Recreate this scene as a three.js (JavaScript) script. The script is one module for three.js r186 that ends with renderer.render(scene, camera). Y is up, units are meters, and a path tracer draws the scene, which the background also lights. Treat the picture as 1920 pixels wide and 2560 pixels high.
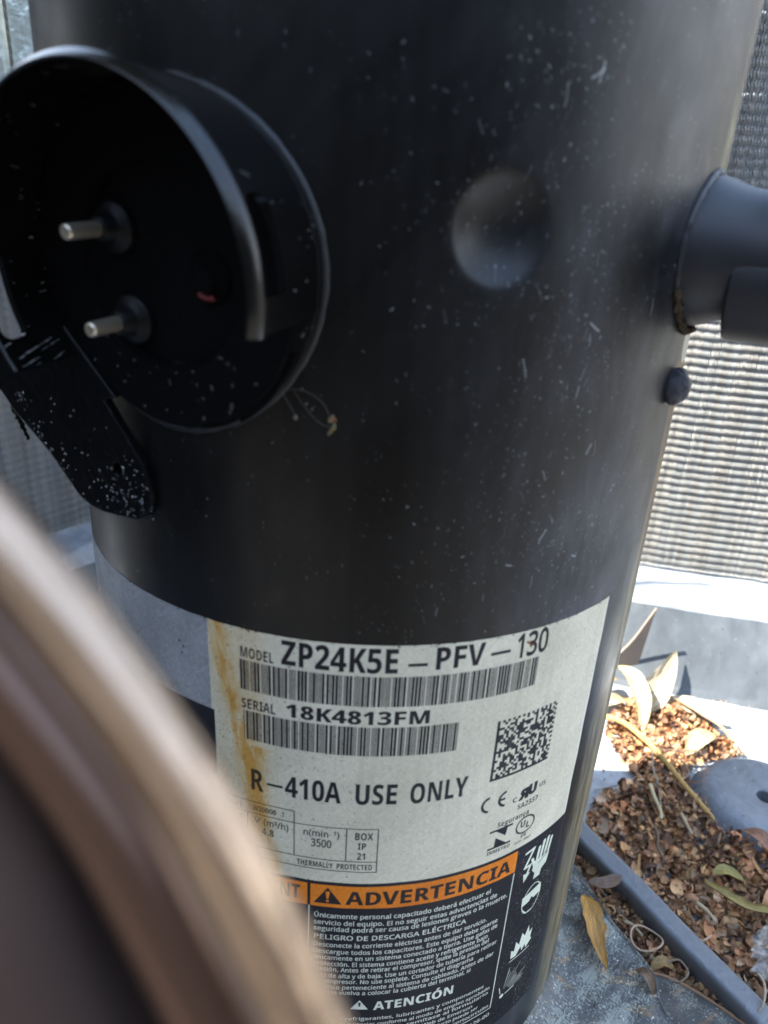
import * as THREE from 'three';
import { mergeGeometries, mergeVertices } from 'three/addons/utils/BufferGeometryUtils.js';
import { ImprovedNoise } from 'three/addons/math/ImprovedNoise.js';
import { Brush, Evaluator, SUBTRACTION } from 'three-bvh-csg';

// ------------------------------------------------------------------ camera, light, exposure
const scene = new THREE.Scene();
const camera = new THREE.PerspectiveCamera(70.83, 0.75, 0.004, 400);
{
  const yaw = 0.0216, pitch = 0.4127, roll = 0.0573;
  const f = new THREE.Vector3(Math.sin(yaw) * Math.cos(pitch), -Math.sin(pitch), -Math.cos(yaw) * Math.cos(pitch));
  const r0 = new THREE.Vector3(Math.cos(yaw), 0, Math.sin(yaw)), u0 = new THREE.Vector3().crossVectors(r0, f);
  const up = u0.clone().multiplyScalar(Math.cos(roll)).addScaledVector(r0, -Math.sin(roll));
  camera.position.set(0, 0.275, 0.2126);
  camera.up.copy(up);
  camera.lookAt(camera.position.clone().add(f));
  camera.focus = 0.23;
  camera.userData.fStop = 14.5;
}
const SUN = new THREE.Vector3(-0.62, 0.77, 0.012).normalize();
{ // clear sky: deep blue overhead, pale towards the horizon, brighter around the sun
  const w = 512, h = 256, d = new Float32Array(w * h * 4), sd = SUN;
  for (let y = 0; y < h; y++) for (let x = 0; x < w; x++) {
    const el = ((y + 0.5) / h - 0.5) * Math.PI, az = ((x + 0.5) / w - 0.5) * Math.PI * 2;
    const dir = new THREE.Vector3(Math.cos(el) * Math.cos(az), Math.sin(el), Math.cos(el) * Math.sin(az));
    const k = Math.pow(1 - Math.max(0, Math.sin(el)), 2.2), g = 0.35 * Math.exp((dir.dot(sd) - 1) * 9), o = (y * w + x) * 4;
    const low = el < 0 ? 0.5 : 1;
    d[o] = (0.27 + 0.72 * k + g) * low; d[o + 1] = (0.4 + 0.62 * k + g * 0.97) * low; d[o + 2] = (0.64 + 0.36 * k + g * 0.9) * low; d[o + 3] = 1;
  }
  const t = new THREE.DataTexture(d, w, h, THREE.RGBAFormat, THREE.FloatType);
  t.mapping = THREE.EquirectangularReflectionMapping; t.magFilter = THREE.LinearFilter; t.minFilter = THREE.LinearFilter; t.needsUpdate = true;
  scene.background = t; scene.environment = t;
}
const sun = new THREE.DirectionalLight(new THREE.Color(1, 0.95, 0.86), 5);
sun.position.copy(SUN).multiplyScalar(3);
sun.castShadow = true;
sun.shadow.mapSize.set(4096, 4096);
Object.assign(sun.shadow.camera, { left: -1, right: 1, top: 1, bottom: -1, near: 0.1, far: 8 });
scene.add(sun, sun.target);
const EXPOSURE = 5.0;

// ------------------------------------------------------------------ helpers
let seed = 12345;
const rnd = () => { seed = (seed * 1664525 + 1013904223) >>> 0; return seed / 4294967296; };
const rr = (a, b) => a + (b - a) * rnd();
const V = (x, y, z) => new THREE.Vector3(x, y, z);
const D2R = Math.PI / 180;
const noise = new ImprovedNoise();
const N3 = (x, y, z) => noise.noise(x, y, z);
const fbm = (x, y, z, o = 4) => { let s = 0, a = 0.5; for (let i = 0; i < o; i++) { s += a * N3(x, y, z); x *= 2.03; y *= 2.03; z *= 2.03; a *= 0.5; } return s; };
const taken = {};
function numbered(n) { const k = (taken[n] = (taken[n] ?? -1) + 1); return k ? `${n}_${String(k).padStart(3, '0')}` : n; }
function shadows(m) { m.castShadow = true; m.receiveShadow = true; return m; }
function thing(name, label, category, group) {
  const o = new THREE.Group(); o.name = numbered(name); o.userData = { label, category };
  if (group) o.userData.group = group;
  scene.add(o); return o;
}
function part(name, geo, mat, parent, label) {
  const m = shadows(new THREE.Mesh(geo, mat)); m.name = name; if (label) m.userData.label = label;
  parent.add(m); return m;
}
function single(name, geo, mat, label, category, group) {
  const m = shadows(new THREE.Mesh(geo, mat)); m.name = numbered(name); m.userData = { label, category };
  if (group) m.userData.group = group;
  scene.add(m); return m;
}
function struct(name, geo, mat, parent, label) {
  const m = shadows(new THREE.Mesh(geo, mat)); m.name = name;
  if (label) m.userData.label = label;
  if (!parent) m.userData.kind = 'structure';
  (parent ?? scene).add(m); return m;
}
function canvas(w, h) { const c = document.createElement('canvas'); c.width = w; c.height = h; return [c, c.getContext('2d')]; }
function tex(c, srgb = true, rep) {
  const t = new THREE.CanvasTexture(c); if (srgb) t.colorSpace = THREE.SRGBColorSpace;
  if (rep) { t.wrapS = t.wrapT = THREE.RepeatWrapping; t.repeat.set(rep, rep); }
  t.magFilter = THREE.LinearFilter; return t;
}
// a tiling grey noise field; fn(x, y in 0..1) gives 0..1
function field(n, fn, srgb = false) {
  const d = new Uint8Array(n * n * 4);
  for (let y = 0; y < n; y++) for (let x = 0; x < n; x++) {
    const v = fn(x / n, y / n), o = (y * n + x) * 4, a = Array.isArray(v) ? v : [v, v, v];
    for (let c = 0; c < 3; c++) d[o + c] = Math.max(0, Math.min(255, a[c] * 255)); d[o + 3] = 255;
  }
  const t = new THREE.DataTexture(d, n, n); t.wrapS = t.wrapT = THREE.RepeatWrapping; t.magFilter = THREE.LinearFilter; t.minFilter = THREE.LinearFilter;
  if (srgb) t.colorSpace = THREE.SRGBColorSpace; t.needsUpdate = true; return t;
}
function clone(t, rep) { const c = t.clone(); c.repeat.set(rep, rep); c.needsUpdate = true; return c; }
// noise that repeats over 1
const tile = (x, y, f, s = 0) => { const a = x * Math.PI * 2, b = y * Math.PI * 2, r = f / 6.283; return N3(Math.cos(a) * r + s, Math.sin(a) * r + 3.3 + Math.cos(b) * r, Math.sin(b) * r + s * 1.7) ; };
const tfbm = (x, y, f, s = 0) => tile(x, y, f, s) * 0.5 + tile(x, y, f * 2.1, s + 5) * 0.25 + tile(x, y, f * 4.3, s + 9) * 0.125 + tile(x, y, f * 8.7, s + 13) * 0.0625;

const FBN = 512, FB = new Float32Array(FBN * FBN);
for (let y = 0; y < FBN; y++) for (let x = 0; x < FBN; x++) FB[y * FBN + x] = tfbm(x / FBN, y / FBN, 16, 21);
function fb(x, y, s = 0) { // 2D fractal noise from a table, one feature per unit
  x = (x + s * 37.71) * 32; y = (y + s * 11.37) * 32;
  const xi = Math.floor(x), yi = Math.floor(y), fx = x - xi, fy = y - yi, x0 = xi & 511, x1 = (xi + 1) & 511, y0 = (yi & 511) << 9, y1 = ((yi + 1) & 511) << 9;
  return (FB[y0 + x0] * (1 - fx) + FB[y0 + x1] * fx) * (1 - fy) + (FB[y1 + x0] * (1 - fx) + FB[y1 + x1] * fx) * fy;
}
const rustTex = field(256, (x, y) => { const n = 0.5 + tfbm(x, y, 14, 30); return n > 0.62 ? [0.62, 0.5, 0.32] : [0.34 * n + 0.1, 0.24 * n + 0.08, 0.15 * n + 0.06]; }, true);
const grain = field(512, (x, y) => 0.5 + 0.9 * tfbm(x, y, 22, 1) + (rnd() - 0.5) * 0.12);
const fineGrain = field(256, (x, y) => 0.5 + 0.35 * tile(x, y, 40, 2) + (rnd() - 0.5) * 0.5);
const patchy = field(512, (x, y) => 0.5 + 0.8 * tfbm(x, y, 6, 4));

function tubeGeo(points, radius, seg = 60, rad = 14, closed = false, wob = 0) {
  const c = new THREE.CatmullRomCurve3(points, closed, 'centripetal');
  const g = new THREE.TubeGeometry(c, seg, 1, rad, closed);
  const p = g.attributes.position, rf = typeof radius === 'function' ? radius : () => radius;
  for (let i = 0; i <= seg; i++) {
    const q = c.getPointAt(Math.min(1, i / seg)), r = rf(i / seg);
    for (let j = 0; j <= rad; j++) {
      const k = i * (rad + 1) + j;
      const d = V(p.getX(k) - q.x, p.getY(k) - q.y, p.getZ(k) - q.z);
      const w = wob ? 1 + wob * N3(i * 0.4, Math.cos(j / rad * 6.283) * 1.3, Math.sin(j / rad * 6.283) * 1.3) : 1;
      p.setXYZ(k, q.x + d.x * r * w, q.y + d.y * r * w, q.z + d.z * r * w);
    }
  }
  g.computeVertexNormals(); return g;
}
function capTube(points, r0, seg, rad, wob) { // tapered closed ends
  return tubeGeo(points, (t) => r0(t) * Math.min(1, Math.sqrt(Math.max(0.0004, 1 - Math.pow(Math.abs(t * 2 - 1), 26)))), seg, rad, false, wob);
}
function grid(nu, nv, fn) { // fn(u, v) -> Vector3, uv = (u, v)
  const pos = [], uv = [], idx = [];
  for (let i = 0; i <= nu; i++) for (let j = 0; j <= nv; j++) { const q = fn(i / nu, j / nv); pos.push(q.x, q.y, q.z); uv.push(i / nu, j / nv); }
  for (let i = 0; i < nu; i++) for (let j = 0; j < nv; j++) { const a = i * (nv + 1) + j, b = a + nv + 1; idx.push(a, b, a + 1, b, b + 1, a + 1); }
  const g = new THREE.BufferGeometry();
  g.setAttribute('position', new THREE.Float32BufferAttribute(pos, 3)); g.setAttribute('uv', new THREE.Float32BufferAttribute(uv, 2)); g.setIndex(idx); g.computeVertexNormals(); return g;
}
function planarUV(g, k, ax = 'xz') { // uv in metres times k
  const p = g.attributes.position, a = new Float32Array(p.count * 2);
  for (let i = 0; i < p.count; i++) { a[i * 2] = (ax[0] === 'x' ? p.getX(i) : p.getZ(i)) * k; a[i * 2 + 1] = (ax[1] === 'z' ? p.getZ(i) : p.getY(i)) * k; }
  g.setAttribute('uv', new THREE.Float32BufferAttribute(a, 2)); return g;
}
const std = (o) => new THREE.MeshStandardMaterial(o);
const phys = (o) => new THREE.MeshPhysicalMaterial(o);
const lin = (r, g, b) => new THREE.Color().setRGB(r, g, b);

// ------------------------------------------------------------------ setting: ground, pan, coil, cabinet
const FIT = 0.275;                       // height of the camera above the pan
const R = 0.083;                         // compressor radius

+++

◆ Given instruction
Repeat only what lies between the start of the data and the end of the line containing "Brush, Evaluator, SUBTRACTION", exactly, with pictures left out.

◆ Solution below
Recreate this scene as a three.js (JavaScript) script. The script is one module for three.js r186 that ends with renderer.render(scene, camera). Y is up, units are meters, and a path tracer draws the scene, which the background also lights. Treat the picture as 1920 pixels wide and 2560 pixels high.
import * as THREE from 'three';
import { mergeGeometries, mergeVertices } from 'three/addons/utils/BufferGeometryUtils.js';
import { ImprovedNoise } from 'three/addons/math/ImprovedNoise.js';
import { Brush, Evaluator, SUBTRACTION } from 'three-bvh-csg';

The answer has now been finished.